Em ‘Profecia do Inferno’, diretor repete impacto do ótimo ‘Invasão Zumbi’
Supostos anjos vêm condenar e executar os pecadores. À medida que a histeria se espalha, não faltam homens e mulheres dispostos a assumir a tarefa
Iniciado no interior de uma cafeteria — logo destruída — e levado para o meio de uma avenida congestionada de Seul, o ataque desafia a compreensão: o que são aquelas três figuras assustadoras vindas de outro mundo ou dimensão, e por que elas teriam despedaçado e então incinerado aquele homem tão comum, à vista de todos, até deixar dele só os restos enegrecidos de um esqueleto? Com o detetive Jin (Ik-joon Yang) à frente, a polícia, resistente aos contornos supernaturais do caso documentado por um sem-número de celulares, abre uma investigação de homicídio. Para a população, é mais fácil crer nas alegações da até ali obscura Igreja da Nova Verdade, de que a Coreia do Sul acaba de testemunhar o primeiro episódio público de um fenômeno que há anos vem sendo alardeado pelo jovem pastor Jeong (Ah-in Yoo): cada vez mais pecadores virão ser avisados por um anjo de sua condenação, e então levados ao inferno na data e hora anunciadas. O aviso pode vir com horas, dias ou anos de antecedência. Mas o encontro está marcado.
À medida que os eventos se acumulam, explode o número de seguidores que aderem à mensagem da Nova Verdade, de que esse foi o meio encontrado por Deus para obrigar os humanos a renunciar ao pecado e torná-los melhores.
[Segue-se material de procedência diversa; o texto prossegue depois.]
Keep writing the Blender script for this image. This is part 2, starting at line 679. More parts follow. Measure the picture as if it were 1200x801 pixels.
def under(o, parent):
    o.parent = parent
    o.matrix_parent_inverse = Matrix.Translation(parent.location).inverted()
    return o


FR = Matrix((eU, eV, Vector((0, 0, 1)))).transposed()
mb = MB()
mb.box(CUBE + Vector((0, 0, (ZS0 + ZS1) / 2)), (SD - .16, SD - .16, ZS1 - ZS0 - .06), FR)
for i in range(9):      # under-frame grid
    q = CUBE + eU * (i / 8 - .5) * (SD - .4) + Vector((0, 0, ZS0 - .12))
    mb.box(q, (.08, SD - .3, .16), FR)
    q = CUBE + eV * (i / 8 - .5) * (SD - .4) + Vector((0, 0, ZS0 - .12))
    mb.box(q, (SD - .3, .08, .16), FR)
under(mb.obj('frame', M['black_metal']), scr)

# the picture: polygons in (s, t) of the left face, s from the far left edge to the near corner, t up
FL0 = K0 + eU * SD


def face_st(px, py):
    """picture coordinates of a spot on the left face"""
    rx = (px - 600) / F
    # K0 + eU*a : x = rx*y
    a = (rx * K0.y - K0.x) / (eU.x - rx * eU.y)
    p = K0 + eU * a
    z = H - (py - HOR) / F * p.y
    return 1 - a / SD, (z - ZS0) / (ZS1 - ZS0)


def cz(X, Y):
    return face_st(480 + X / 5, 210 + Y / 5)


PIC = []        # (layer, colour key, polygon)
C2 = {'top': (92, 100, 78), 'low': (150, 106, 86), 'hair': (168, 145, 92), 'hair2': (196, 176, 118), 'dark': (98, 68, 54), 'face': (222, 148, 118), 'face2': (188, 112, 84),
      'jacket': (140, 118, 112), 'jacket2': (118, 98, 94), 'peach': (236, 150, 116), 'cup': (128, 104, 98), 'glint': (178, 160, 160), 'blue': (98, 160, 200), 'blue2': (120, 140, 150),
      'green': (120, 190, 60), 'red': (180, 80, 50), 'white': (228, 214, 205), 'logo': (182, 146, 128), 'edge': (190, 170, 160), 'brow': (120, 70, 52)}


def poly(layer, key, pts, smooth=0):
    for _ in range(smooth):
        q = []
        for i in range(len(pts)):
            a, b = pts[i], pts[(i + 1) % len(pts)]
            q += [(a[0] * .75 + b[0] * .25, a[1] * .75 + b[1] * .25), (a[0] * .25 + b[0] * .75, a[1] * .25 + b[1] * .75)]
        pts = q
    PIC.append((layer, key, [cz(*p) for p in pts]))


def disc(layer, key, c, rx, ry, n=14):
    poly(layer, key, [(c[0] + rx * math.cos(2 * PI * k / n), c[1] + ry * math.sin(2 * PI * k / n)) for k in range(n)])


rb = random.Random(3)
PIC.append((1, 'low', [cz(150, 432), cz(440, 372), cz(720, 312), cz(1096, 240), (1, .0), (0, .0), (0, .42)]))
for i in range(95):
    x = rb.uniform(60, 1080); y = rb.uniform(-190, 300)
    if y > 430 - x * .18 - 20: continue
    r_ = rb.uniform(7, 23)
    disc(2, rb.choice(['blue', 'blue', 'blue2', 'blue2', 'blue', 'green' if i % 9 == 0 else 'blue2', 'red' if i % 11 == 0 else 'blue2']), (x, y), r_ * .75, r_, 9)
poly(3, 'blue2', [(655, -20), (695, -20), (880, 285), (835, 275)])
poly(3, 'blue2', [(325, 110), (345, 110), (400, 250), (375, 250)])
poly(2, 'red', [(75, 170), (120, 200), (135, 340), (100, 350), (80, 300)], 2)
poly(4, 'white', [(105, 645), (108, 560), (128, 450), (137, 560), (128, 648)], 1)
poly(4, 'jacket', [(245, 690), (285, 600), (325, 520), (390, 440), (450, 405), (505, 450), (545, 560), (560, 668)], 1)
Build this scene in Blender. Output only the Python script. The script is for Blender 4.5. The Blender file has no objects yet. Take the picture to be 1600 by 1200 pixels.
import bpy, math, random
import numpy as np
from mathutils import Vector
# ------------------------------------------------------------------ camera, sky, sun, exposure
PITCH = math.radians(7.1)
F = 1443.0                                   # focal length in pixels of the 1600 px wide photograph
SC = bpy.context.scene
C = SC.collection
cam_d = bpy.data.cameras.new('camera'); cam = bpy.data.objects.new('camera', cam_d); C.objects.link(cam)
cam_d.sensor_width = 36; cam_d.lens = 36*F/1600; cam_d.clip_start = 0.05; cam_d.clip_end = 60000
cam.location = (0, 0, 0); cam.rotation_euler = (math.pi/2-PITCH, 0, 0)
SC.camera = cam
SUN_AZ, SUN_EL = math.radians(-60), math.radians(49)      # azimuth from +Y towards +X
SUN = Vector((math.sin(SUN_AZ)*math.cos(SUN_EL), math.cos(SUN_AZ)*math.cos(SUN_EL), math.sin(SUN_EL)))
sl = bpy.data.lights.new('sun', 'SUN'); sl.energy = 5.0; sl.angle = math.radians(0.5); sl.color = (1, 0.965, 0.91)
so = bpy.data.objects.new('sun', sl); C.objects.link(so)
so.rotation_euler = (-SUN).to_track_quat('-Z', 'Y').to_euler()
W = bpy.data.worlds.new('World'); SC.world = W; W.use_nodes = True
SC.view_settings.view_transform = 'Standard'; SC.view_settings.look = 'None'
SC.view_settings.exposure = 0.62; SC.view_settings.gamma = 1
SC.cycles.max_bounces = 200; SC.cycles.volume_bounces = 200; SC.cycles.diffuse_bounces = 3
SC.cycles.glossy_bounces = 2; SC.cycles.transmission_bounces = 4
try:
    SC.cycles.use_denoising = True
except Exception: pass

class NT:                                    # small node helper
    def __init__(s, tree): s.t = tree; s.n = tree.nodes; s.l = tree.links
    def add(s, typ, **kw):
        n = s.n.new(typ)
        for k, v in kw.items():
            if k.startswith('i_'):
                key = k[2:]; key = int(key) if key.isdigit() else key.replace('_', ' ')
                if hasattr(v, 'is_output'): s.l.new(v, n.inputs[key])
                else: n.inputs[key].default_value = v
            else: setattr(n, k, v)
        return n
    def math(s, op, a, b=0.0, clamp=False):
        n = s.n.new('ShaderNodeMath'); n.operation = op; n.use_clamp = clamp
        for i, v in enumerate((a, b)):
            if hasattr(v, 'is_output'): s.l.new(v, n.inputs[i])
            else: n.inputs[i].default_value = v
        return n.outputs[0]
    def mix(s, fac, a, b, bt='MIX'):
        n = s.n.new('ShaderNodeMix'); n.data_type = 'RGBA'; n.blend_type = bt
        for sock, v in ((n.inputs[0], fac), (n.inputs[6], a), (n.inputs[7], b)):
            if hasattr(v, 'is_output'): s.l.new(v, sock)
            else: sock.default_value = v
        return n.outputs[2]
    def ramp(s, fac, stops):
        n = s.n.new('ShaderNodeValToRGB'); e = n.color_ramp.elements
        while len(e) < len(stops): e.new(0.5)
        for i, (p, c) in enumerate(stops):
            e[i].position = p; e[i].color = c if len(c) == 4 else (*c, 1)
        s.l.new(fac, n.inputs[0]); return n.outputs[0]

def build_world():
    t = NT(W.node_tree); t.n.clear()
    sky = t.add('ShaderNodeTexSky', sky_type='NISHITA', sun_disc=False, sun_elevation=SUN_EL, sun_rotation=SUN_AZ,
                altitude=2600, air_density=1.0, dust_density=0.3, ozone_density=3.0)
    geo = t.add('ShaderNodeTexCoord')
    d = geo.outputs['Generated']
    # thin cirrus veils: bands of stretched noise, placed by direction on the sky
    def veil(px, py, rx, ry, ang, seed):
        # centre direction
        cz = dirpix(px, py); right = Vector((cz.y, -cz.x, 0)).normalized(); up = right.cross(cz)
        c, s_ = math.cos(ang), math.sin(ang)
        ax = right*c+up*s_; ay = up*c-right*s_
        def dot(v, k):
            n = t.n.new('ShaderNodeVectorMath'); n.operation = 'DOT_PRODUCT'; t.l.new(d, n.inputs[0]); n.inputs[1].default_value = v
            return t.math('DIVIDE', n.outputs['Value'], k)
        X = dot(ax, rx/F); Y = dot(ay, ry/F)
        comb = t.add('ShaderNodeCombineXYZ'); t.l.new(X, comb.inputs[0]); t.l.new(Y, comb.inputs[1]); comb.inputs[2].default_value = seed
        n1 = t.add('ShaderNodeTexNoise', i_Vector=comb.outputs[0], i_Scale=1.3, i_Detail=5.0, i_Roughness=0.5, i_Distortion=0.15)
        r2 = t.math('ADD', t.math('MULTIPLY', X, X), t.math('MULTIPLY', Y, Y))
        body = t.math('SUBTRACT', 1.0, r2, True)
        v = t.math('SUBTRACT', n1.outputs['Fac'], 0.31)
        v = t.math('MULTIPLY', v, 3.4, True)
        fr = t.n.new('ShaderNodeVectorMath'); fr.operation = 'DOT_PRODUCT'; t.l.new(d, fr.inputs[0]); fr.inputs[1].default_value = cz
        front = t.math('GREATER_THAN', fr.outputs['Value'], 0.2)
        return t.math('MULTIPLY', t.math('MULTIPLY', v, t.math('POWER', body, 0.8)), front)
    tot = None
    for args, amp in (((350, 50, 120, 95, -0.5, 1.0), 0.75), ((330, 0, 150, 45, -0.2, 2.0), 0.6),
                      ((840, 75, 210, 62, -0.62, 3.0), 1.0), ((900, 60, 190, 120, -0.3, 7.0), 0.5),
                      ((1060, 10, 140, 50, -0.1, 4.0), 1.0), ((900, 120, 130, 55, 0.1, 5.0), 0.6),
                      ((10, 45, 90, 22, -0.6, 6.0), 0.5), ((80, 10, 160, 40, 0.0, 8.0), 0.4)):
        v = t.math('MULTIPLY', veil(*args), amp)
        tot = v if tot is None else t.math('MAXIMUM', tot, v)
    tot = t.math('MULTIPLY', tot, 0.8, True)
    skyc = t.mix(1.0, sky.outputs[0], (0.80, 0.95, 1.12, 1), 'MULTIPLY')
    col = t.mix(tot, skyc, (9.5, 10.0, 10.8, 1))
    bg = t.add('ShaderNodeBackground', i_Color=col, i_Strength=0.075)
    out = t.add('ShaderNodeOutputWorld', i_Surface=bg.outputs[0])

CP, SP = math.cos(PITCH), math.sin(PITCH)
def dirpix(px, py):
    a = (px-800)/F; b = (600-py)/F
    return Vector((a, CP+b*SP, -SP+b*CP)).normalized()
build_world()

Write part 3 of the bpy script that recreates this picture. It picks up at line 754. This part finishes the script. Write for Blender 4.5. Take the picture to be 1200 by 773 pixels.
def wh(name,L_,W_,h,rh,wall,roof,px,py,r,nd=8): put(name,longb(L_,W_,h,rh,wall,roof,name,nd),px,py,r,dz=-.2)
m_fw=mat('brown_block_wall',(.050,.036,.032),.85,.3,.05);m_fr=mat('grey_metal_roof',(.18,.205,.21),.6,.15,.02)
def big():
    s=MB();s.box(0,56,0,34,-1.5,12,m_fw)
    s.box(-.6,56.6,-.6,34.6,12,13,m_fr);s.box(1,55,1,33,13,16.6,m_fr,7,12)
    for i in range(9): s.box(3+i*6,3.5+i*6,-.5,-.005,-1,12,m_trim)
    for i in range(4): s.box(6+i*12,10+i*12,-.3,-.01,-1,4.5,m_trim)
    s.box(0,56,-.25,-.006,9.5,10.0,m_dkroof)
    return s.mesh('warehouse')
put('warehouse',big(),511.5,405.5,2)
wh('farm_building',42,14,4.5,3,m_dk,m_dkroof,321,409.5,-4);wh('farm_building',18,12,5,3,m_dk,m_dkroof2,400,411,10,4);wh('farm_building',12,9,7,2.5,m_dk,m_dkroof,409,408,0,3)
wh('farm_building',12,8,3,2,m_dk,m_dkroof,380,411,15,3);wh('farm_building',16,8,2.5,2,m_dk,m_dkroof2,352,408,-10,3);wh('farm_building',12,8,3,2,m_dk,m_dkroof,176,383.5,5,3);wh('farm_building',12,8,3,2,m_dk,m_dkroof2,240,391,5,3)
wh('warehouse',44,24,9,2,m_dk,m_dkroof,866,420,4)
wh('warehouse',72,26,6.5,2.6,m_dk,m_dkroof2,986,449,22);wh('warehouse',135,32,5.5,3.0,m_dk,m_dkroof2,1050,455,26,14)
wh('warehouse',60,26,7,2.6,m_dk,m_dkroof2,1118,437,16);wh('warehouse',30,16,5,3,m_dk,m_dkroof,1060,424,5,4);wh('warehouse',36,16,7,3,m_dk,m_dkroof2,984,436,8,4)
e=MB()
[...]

O que não está claro, nunca, é que pecados tão terríveis teriam sido cometidos por vítimas como Jeong-ja (Shin-rok Kim), uma mãe de duas crianças que concorda em deixar a Nova Verdade transmitir ao vivo sua execução em troca de uma herança para os filhos. O que está muito claro, por outro lado, é que medo, histeria e fanatismo formaram já um turbilhão que está desfigurando a sociedade. Cada pai, cada filho e cada vizinho é um potencial delator e juiz.
Sang-ho Yeon, o criador, diretor e corroteirista de Profecia do Inferno (Hellbound, Coreia do Sul, 2021), já na Netflix, repete nesta série os feitos do seu estupendo Invasão Zumbi, de 2016 (também disponível na plataforma): filma com uma fúria e uma exuberância nunca diminuídas essa história estranha, imprevisível, tornando-a mais até do que crível e verossímil. Assistir aos seis episódios é como ver uma profecia sendo cumprida, de fato — uma profecia de manipulação de massas, de esgarçamento do tecido social e de deterioração do corpo político. Quando o sexto episódio termina, com um gancho espetacular para uma segunda temporada, a sensação não é de que Yeon disse o que tinha a dizer. É de que ele mal começou a fazê-lo.